Human Rights Voices

While the UN devotes its human rights operations to the demonization of the democratic state of Israel above all others and condemns the United States more often than the vast majority of non-democracies around the world, the voices of real victims around the world must be heard.

Iran, May 5, 2015

“Why Did I Go to Prison for Four Years, Mr. Zarif?”

Original source

Iran Human Rights

Astonished reactions to recent statements made by Iranian Foreign Minister Mohammad Javad Zarif during a television interview with PBS' Charlie Rose, in which he defended his government's human rights record, continue to pour in.

Siamak Ghaderi, a journalist who was dismissed from his job at the Islamic Republic of Iran News Agency (IRNA) and imprisoned for four years in 2010 for publishing posts critical of the government on his blogs, told the International Campaign for Human Rights in Iran, "Currently, there are some 50 journalists and bloggers inside Iranian prisons for what they wrote.... I, along with many other journalists, was accused of 'propaganda against the state,' and 'assembly and collusion against national security,' for writings following the 2009 [disputed presidential election]."

"I spent weeks under duress inside Ward 209 of Evin Prison, [where I was pressured] to take responsibility for the news articles and reports I had written. What was all this pressure and the sentence I received for, then? Had I climbed up someone's wall? Had I embezzled government funds? It was for my journalism profession and my beliefs. Why I did I go to prison for four years, Mr. Zarif?" asked Siamak Ghaderi.

In the April 28 interview with Charlie Rose, when Zarif was asked about journalists imprisoned in Iran, he asserted, "We do not jail people for their opinions. The government has a plan to improve, enhance human rights in the country. As every government should. And I believe we have an obligation as a government to our own people to do that. But people who commit crimes, who violate the laws of the country, cannot hide by being a journalist, being a political activist. People have to observe the law."

In response to Zarif's remarks, Siamak Ghaderi, who currently lives in the US, told the Campaign, "First, as a minister of a government elected by the people, he lied publicly and falsified the facts, and second, in his explanation the following day, he said that he was only addressing the topic of [imprisoned Washington Post reporter] Jason Rezaian, and that's an even worse excuse. Is he the spokesperson for the Iranian Judiciary to talk about Jason? Mr. Zarif is the minister of an elected government, a government that received its votes through Hassan Rouhani's slogans and pledges; therefore it is only natural that people react to the smallest lies or falsifications of this administration. He should have been a lot more careful in choosing his sentences."

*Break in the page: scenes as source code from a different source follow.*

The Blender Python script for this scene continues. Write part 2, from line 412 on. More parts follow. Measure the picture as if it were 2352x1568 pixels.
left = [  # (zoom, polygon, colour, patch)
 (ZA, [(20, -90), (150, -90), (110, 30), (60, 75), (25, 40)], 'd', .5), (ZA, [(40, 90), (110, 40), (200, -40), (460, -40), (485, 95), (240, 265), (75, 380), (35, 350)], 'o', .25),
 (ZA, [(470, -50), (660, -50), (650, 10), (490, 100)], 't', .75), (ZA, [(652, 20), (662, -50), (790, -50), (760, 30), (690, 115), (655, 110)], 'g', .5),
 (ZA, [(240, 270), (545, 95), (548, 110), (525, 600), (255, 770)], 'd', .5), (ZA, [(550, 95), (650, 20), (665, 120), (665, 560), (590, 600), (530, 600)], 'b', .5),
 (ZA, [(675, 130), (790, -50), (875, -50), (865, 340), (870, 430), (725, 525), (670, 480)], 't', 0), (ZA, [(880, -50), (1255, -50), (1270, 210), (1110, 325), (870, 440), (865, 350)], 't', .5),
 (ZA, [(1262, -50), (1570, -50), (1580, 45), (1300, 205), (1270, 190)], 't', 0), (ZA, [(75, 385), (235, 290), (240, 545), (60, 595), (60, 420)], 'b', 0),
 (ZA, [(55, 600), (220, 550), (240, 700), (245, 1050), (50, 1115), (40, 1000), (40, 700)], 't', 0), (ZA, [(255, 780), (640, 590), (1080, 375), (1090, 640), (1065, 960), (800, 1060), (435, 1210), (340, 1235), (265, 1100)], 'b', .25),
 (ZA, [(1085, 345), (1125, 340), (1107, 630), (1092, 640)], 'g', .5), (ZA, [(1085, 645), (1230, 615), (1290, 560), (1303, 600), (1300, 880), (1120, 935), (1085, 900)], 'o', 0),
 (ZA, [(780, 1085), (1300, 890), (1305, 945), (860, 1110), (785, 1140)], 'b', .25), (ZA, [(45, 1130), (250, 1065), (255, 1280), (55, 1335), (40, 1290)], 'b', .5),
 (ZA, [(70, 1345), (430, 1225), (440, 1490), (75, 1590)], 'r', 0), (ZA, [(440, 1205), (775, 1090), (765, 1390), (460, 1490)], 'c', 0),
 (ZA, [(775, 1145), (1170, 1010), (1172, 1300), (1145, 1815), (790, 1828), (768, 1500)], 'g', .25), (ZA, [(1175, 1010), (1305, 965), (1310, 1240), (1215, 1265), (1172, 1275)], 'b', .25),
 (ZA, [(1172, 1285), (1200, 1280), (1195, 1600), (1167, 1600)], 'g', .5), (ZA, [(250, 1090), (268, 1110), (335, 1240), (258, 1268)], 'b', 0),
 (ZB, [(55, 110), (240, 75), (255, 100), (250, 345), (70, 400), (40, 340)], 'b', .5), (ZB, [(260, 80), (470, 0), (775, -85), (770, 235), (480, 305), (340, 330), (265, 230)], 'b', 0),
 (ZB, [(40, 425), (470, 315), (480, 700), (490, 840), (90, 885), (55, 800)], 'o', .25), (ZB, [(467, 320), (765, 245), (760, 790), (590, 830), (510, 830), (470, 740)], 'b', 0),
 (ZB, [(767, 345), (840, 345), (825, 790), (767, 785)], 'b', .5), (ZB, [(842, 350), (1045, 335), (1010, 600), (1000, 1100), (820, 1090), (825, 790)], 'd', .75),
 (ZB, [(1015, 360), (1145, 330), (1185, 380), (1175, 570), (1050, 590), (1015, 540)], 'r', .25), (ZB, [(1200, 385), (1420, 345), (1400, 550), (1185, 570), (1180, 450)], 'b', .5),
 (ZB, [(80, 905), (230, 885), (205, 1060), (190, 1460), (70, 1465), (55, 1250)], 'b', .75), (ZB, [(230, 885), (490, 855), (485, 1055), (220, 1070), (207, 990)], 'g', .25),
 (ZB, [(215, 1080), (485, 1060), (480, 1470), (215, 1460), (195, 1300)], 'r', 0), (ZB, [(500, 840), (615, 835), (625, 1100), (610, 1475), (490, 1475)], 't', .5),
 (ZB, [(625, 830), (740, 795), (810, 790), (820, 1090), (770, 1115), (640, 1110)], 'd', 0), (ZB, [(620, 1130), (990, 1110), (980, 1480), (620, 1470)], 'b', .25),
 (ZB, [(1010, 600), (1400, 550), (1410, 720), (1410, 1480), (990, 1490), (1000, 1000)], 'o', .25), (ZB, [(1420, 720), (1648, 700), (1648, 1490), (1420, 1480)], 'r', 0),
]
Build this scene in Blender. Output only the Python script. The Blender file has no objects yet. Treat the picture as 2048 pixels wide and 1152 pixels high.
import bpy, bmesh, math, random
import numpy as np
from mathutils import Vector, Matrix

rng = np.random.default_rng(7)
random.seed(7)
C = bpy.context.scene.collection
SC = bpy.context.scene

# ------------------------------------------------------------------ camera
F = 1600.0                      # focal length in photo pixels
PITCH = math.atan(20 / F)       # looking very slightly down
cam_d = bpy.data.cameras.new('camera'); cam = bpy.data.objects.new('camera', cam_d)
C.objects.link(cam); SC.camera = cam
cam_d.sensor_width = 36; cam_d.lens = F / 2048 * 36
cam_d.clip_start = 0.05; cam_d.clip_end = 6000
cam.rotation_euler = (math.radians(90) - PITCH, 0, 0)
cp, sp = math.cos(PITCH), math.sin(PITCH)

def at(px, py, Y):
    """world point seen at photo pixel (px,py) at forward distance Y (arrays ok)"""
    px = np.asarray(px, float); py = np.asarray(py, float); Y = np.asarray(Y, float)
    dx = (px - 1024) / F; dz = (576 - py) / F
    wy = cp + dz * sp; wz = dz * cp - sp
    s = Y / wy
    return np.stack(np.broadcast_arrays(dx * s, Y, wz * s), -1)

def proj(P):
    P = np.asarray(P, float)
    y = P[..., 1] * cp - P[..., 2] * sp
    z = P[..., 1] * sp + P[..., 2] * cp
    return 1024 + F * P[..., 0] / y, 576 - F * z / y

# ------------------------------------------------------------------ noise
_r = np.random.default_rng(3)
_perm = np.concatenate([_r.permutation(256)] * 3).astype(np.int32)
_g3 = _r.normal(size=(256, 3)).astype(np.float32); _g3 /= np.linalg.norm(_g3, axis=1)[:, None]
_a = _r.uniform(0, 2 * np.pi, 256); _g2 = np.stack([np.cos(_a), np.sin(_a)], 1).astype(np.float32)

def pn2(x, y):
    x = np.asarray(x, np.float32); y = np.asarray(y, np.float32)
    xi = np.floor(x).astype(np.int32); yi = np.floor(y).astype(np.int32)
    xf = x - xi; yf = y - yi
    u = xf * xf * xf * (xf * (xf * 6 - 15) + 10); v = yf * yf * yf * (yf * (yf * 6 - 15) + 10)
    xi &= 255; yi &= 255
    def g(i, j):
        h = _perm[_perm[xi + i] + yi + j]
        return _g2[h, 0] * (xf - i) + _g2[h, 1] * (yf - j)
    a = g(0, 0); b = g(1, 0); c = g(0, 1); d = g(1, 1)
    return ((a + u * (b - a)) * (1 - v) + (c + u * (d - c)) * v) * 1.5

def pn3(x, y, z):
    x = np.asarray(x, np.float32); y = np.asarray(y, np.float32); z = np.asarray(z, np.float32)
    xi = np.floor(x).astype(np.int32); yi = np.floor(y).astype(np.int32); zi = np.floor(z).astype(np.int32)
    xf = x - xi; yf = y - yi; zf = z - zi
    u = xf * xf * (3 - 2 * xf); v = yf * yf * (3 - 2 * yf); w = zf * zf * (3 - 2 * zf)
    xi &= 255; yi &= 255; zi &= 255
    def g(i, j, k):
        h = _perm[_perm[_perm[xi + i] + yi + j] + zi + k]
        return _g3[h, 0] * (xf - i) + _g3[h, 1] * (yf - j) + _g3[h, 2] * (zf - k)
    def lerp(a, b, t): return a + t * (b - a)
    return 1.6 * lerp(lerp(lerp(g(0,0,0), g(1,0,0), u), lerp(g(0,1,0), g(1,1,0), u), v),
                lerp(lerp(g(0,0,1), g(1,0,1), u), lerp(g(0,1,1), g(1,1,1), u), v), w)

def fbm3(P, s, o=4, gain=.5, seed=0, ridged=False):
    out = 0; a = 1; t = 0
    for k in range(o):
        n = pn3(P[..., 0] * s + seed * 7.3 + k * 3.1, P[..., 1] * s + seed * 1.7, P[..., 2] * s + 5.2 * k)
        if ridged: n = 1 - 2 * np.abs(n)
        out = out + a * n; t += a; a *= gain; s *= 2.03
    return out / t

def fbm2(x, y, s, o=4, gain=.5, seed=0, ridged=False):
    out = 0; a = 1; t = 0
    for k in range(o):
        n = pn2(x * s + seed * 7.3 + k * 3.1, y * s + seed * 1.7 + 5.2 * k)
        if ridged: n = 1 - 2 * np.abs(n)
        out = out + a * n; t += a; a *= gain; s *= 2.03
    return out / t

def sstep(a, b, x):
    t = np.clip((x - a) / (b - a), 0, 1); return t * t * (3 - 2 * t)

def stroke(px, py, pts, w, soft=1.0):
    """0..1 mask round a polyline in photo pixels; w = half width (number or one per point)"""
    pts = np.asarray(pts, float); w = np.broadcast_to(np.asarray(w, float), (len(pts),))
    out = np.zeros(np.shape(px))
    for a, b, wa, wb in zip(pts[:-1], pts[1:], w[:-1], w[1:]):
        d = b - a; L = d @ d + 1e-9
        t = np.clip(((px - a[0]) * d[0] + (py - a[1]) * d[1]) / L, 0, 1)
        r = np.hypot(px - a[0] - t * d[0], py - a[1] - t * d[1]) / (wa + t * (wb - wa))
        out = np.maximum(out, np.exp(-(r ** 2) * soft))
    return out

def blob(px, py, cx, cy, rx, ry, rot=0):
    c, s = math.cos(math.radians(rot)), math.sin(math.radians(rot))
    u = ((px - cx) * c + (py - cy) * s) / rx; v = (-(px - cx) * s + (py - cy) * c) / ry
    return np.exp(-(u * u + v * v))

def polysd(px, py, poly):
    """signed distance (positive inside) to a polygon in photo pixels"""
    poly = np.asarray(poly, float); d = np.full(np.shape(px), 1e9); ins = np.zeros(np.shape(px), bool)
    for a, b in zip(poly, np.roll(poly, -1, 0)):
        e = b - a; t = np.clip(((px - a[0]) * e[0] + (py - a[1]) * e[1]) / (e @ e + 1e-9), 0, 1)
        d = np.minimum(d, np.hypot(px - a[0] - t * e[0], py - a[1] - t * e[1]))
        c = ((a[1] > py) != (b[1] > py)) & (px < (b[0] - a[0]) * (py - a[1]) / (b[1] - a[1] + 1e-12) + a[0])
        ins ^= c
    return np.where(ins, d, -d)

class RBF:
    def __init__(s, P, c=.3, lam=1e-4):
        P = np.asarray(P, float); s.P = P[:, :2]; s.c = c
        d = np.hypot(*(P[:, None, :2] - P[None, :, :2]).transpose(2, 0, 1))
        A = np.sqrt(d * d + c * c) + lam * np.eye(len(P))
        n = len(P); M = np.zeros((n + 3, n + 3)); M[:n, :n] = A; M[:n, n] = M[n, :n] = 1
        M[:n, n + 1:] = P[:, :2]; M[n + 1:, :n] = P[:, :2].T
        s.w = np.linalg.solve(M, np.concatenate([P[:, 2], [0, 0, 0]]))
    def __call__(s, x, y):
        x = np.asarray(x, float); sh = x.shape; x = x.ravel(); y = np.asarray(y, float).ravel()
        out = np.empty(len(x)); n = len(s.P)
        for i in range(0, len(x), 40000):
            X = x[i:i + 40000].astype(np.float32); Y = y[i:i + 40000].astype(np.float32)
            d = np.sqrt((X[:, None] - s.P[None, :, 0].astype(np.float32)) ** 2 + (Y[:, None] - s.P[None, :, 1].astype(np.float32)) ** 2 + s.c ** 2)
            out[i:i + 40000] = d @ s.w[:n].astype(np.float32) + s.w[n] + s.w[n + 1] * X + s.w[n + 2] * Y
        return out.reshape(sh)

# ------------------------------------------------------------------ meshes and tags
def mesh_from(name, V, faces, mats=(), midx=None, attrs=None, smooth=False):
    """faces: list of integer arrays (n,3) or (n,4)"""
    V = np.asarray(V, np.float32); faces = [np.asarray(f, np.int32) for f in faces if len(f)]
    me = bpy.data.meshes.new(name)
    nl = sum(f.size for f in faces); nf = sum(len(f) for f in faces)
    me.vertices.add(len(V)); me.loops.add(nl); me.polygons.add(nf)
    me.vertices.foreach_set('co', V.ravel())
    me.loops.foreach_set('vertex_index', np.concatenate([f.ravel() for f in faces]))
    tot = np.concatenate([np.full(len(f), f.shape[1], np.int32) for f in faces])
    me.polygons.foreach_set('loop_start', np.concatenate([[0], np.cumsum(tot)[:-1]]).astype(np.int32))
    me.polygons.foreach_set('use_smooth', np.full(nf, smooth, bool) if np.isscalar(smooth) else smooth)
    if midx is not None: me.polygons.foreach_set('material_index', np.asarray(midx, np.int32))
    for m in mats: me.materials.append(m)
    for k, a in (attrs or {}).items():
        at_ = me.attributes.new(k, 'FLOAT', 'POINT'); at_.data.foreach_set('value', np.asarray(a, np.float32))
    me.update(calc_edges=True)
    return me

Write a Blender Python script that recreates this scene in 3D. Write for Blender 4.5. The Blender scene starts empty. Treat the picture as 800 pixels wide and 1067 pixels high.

Following the public outcry about his April 28 remarks, Zarif published a post on his Facebook pageon May 1, in which he wrote, "A group of fellow countrymen inside and outside the country have used my specific, exact, and necessary response to a question about a reporter, whose situation has been used as an excuse for several amendments in the Senate to confront the nuclear agreement, as an excuse for long articles on the subject, and some have also chosen to criticize me without hearing the question or the answer!"

By "a reporter," Javad Zarif was referring to Jason Rezaian, who has been in prison for more than nine months, most this time without charge, and, since April, under national security charges.

The journalist Parastou Sarmadi, whose husband Hossein Nouraninejad, also a journalist, has been sentenced to one year in prison, wrote on her Facebook page: "Mr. Zarif, we don't expect you to show us sympathy, but at least don't throw salt on our wounds. My husband saw [his newborn child] Sohrab for the first time when he was four months old, and only for a month at that. He was in prison for two months after that, and he is now back in prison."

Nouraninejad began serving his one-year prison term on April 21, 2015, on charges of "propaganda against the state."

In a short piece on his website, the journalist Bahman Ahmadi Amouee, who served five years and four months in prison on charges of "acting against national security," and "propaganda against the state through publishing articles on the economy in newspapers and his personal website," also challenged the statements Zarif made during the Charlie Rose interview.

"As one of the prisoners who was interrogated and psychologically and physically tortured and forced to spend several years in prison, I testify that just as [former president] Ahmadinejad and other judicial and state officials lied about this, the Rouhani Government and his Foreign Minister lie about this," said Amouee.

Bahman Ahmadi Amouee was arrested immediately after the 2009 disputed presidential election, and was released more than five years later in September 2014 upon completion of his sentence.